WHAT THIS TASK INVOLVES: Up to and including the line that contains "SC = bpy.context.scene", repeat each line of the data exactly, starting from the first.

## Begin GIVEN MATERIAL

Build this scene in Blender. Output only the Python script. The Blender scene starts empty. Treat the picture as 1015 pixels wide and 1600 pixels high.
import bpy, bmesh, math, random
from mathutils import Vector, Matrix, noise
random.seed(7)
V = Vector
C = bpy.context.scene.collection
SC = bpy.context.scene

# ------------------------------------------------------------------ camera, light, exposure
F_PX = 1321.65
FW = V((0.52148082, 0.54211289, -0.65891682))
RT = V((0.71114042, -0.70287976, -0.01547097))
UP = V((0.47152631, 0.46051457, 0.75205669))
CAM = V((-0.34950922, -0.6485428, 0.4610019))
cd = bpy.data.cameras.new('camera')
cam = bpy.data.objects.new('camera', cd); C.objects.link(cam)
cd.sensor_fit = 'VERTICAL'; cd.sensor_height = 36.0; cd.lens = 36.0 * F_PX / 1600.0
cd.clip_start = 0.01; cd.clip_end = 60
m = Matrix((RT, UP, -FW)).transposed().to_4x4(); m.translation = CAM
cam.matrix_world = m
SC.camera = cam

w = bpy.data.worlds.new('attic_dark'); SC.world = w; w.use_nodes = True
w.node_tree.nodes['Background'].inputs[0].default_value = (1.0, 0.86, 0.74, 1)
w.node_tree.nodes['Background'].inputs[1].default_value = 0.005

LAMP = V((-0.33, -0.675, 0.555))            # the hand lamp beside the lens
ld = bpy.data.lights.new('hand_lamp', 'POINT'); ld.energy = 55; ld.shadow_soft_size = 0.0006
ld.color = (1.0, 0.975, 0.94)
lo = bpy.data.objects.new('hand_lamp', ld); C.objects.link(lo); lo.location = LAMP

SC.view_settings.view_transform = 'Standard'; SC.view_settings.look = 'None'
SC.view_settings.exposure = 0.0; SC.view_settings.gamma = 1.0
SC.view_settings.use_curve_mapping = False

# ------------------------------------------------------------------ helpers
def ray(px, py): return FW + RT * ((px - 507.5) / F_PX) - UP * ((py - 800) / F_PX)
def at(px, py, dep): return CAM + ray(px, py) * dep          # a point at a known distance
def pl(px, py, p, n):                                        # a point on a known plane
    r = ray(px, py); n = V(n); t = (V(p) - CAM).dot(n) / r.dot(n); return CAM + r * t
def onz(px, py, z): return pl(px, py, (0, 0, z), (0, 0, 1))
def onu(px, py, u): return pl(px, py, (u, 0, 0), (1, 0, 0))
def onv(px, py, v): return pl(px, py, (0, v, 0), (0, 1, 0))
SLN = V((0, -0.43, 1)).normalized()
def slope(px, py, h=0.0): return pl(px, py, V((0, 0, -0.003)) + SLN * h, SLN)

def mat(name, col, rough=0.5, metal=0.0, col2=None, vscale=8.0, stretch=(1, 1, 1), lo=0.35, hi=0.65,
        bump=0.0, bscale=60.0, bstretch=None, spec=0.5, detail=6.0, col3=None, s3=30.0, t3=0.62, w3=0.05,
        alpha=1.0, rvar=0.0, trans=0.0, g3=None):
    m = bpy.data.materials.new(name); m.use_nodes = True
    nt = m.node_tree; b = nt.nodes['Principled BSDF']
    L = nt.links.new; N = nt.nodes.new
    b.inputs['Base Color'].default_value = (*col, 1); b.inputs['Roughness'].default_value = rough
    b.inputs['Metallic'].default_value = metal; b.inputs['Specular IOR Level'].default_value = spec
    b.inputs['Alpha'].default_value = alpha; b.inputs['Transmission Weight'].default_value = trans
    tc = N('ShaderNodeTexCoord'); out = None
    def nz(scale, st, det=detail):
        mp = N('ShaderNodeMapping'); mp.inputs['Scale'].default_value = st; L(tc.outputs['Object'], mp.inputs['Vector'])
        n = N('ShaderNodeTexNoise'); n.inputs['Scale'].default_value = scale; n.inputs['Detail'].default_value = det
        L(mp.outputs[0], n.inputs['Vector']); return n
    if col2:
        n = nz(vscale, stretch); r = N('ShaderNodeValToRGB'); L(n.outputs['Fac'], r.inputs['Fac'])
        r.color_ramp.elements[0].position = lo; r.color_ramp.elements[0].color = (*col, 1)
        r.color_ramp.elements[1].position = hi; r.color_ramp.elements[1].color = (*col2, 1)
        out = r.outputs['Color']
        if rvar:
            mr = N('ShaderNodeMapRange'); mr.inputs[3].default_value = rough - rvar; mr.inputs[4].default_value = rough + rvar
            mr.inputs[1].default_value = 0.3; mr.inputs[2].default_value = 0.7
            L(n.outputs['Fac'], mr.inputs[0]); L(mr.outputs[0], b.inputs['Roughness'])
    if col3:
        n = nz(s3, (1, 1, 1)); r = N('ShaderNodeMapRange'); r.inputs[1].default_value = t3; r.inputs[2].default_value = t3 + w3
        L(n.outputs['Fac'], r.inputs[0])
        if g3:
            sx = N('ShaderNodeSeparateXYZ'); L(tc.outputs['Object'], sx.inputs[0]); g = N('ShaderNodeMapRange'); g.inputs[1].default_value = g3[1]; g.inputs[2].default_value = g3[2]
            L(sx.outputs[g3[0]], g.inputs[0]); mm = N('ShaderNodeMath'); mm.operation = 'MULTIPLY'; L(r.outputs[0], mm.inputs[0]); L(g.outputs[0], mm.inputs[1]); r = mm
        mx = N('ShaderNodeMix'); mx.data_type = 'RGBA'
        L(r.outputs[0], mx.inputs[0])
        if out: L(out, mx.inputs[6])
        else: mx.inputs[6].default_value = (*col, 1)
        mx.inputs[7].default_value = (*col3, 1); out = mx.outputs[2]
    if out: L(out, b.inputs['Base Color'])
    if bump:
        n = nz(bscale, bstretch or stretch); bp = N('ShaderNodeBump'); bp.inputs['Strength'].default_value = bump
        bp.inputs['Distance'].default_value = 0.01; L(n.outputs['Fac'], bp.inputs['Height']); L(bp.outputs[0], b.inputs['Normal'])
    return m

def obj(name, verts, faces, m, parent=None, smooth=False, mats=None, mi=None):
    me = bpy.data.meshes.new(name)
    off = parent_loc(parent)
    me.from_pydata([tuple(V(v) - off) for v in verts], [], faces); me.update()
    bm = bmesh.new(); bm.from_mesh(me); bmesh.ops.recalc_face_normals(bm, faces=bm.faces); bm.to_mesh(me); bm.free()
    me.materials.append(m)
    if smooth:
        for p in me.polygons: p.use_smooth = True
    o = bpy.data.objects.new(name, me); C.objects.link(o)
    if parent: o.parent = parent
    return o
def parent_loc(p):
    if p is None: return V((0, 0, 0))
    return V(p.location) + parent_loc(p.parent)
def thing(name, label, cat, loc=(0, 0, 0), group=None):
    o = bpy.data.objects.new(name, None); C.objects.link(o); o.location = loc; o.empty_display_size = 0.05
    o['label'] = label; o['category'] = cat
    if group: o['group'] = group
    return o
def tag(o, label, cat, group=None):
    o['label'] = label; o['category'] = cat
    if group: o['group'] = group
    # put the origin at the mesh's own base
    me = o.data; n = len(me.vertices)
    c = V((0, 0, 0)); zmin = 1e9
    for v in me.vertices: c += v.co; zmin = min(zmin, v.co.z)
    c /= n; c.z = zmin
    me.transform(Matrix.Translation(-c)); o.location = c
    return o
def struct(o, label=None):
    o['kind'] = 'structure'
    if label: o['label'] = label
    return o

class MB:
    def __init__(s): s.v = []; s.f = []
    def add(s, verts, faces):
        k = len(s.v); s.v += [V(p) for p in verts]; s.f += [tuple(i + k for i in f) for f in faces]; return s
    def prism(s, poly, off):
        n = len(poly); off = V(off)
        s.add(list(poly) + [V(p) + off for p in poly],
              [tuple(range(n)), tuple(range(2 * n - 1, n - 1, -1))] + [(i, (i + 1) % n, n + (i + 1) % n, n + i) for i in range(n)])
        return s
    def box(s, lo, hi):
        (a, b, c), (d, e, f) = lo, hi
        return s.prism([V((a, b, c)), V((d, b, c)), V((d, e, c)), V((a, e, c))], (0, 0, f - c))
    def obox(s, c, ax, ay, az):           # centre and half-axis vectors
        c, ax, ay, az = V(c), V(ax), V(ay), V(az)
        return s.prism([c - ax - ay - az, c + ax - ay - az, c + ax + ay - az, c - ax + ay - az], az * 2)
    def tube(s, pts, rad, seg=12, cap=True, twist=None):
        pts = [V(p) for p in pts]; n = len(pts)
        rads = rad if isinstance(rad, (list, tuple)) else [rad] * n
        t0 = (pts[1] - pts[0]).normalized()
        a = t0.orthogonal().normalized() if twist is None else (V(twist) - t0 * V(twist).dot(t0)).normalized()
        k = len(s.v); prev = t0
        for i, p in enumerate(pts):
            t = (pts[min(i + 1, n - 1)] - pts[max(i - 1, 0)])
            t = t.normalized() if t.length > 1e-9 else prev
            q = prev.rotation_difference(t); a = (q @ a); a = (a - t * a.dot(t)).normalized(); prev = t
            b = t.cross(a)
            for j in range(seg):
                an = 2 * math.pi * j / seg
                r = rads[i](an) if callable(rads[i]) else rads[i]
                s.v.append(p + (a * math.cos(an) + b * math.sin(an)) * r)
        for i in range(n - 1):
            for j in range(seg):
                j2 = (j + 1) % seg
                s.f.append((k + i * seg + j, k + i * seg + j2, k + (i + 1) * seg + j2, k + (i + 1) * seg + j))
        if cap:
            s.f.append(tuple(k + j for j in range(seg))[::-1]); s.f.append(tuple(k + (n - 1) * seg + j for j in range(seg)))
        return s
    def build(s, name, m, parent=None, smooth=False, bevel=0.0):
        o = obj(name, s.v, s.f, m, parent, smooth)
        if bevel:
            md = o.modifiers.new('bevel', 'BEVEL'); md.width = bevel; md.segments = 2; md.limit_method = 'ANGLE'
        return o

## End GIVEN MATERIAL

ANSWER TO THE PROBLEM:
Build this scene in Blender. Output only the Python script. The Blender scene starts empty. Treat the picture as 1015 pixels wide and 1600 pixels high.
import bpy, bmesh, math, random
from mathutils import Vector, Matrix, noise
random.seed(7)
V = Vector
C = bpy.context.scene.collection
SC = bpy.context.scene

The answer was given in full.